Official Media Release

Liverpool Plains Woolshed Gains State Heritage Status

Michael Johnsen MP, Member for Upper Hunter today announced that the magnificent East Warrah Woolshed, thought to be the largest built in the 1860’s, has been recognised as state significant, with its addition to the State Heritage List. 

Mr Johnsen said the listing of East Warrah Woolshed, near Quirindi was the second of the north west’s grand woolsheds to be recognised by state heritage listing this year. 

“East Warrah Woolshed is thought to be the oldest woolshed of the 1860’s and one of the largest woolsheds in NSW established before the 1870’s,” Mr Johnsen said. 

“The woolshed dates back to 1864 and was constructed largely of timber cut from the property. 

“Further construction later added on two wings of sweating pens (where sheep are held prior to catching and shearing) which were connected to the original woolshed by a long sheep bridge, adding to the size of the grand structure. 
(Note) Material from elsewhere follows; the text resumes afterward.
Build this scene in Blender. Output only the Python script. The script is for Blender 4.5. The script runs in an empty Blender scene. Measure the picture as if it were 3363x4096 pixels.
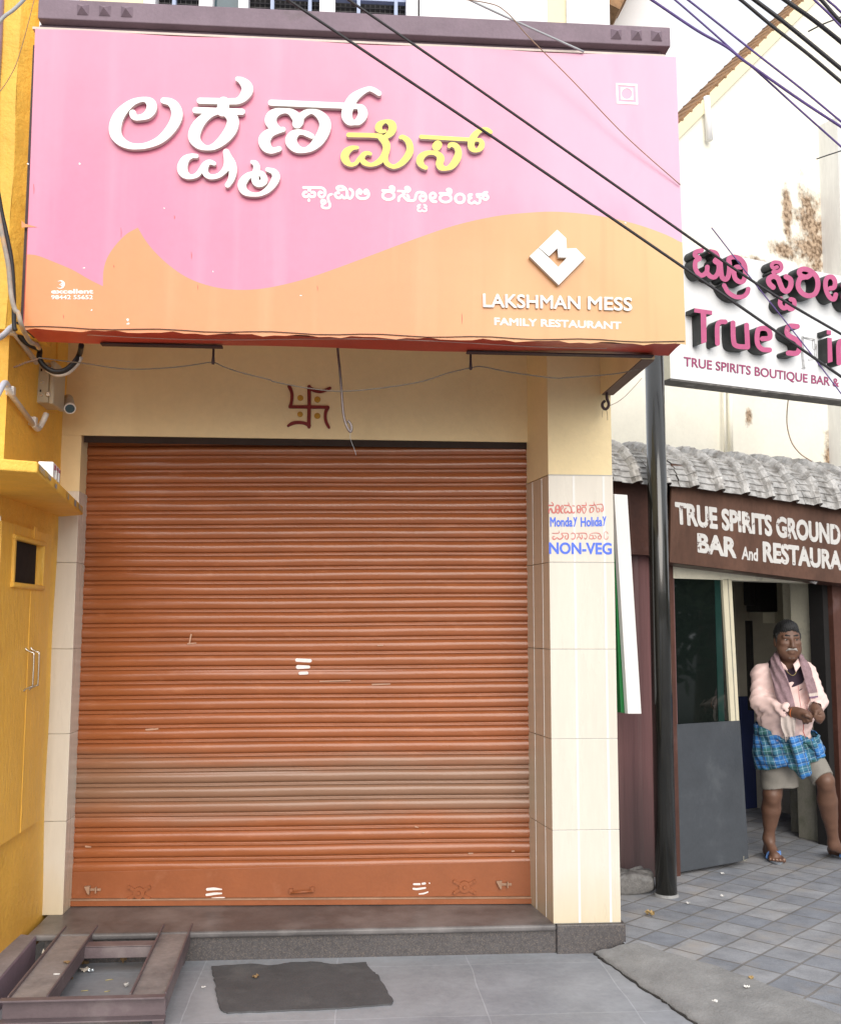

“It initially contained 30 stands and when later extended, 64 stands and was one of the first shearing sheds in Australia to trial mechanised shearing. 

“East Warrah Woolshed was the working heart of the first successful sheep station established by the Australian Agricultural Company (AAC). 

“AAC was the first private enterprise in the colony to establish the fine wool industry in NSW.  

“The state heritage recognition for East Warrah Woolshed follows the listing earlier this year of nearby Windy Station Woolshed. 

“Windy Station is another grand shearing shed built later, in 1901, designed using the best practice principles of the time and incorporating then cutting-edge technology. 

“Both of these woolsheds were originally part of the same property, and were an integral part of the emerging fine wool industry in Australia.  

“The two sister sheds are a salute to a boom time in the wool industry and stand as proud testament to the forethought of pioneering industry leaders in rural NSW, Mr Johnsen concluded.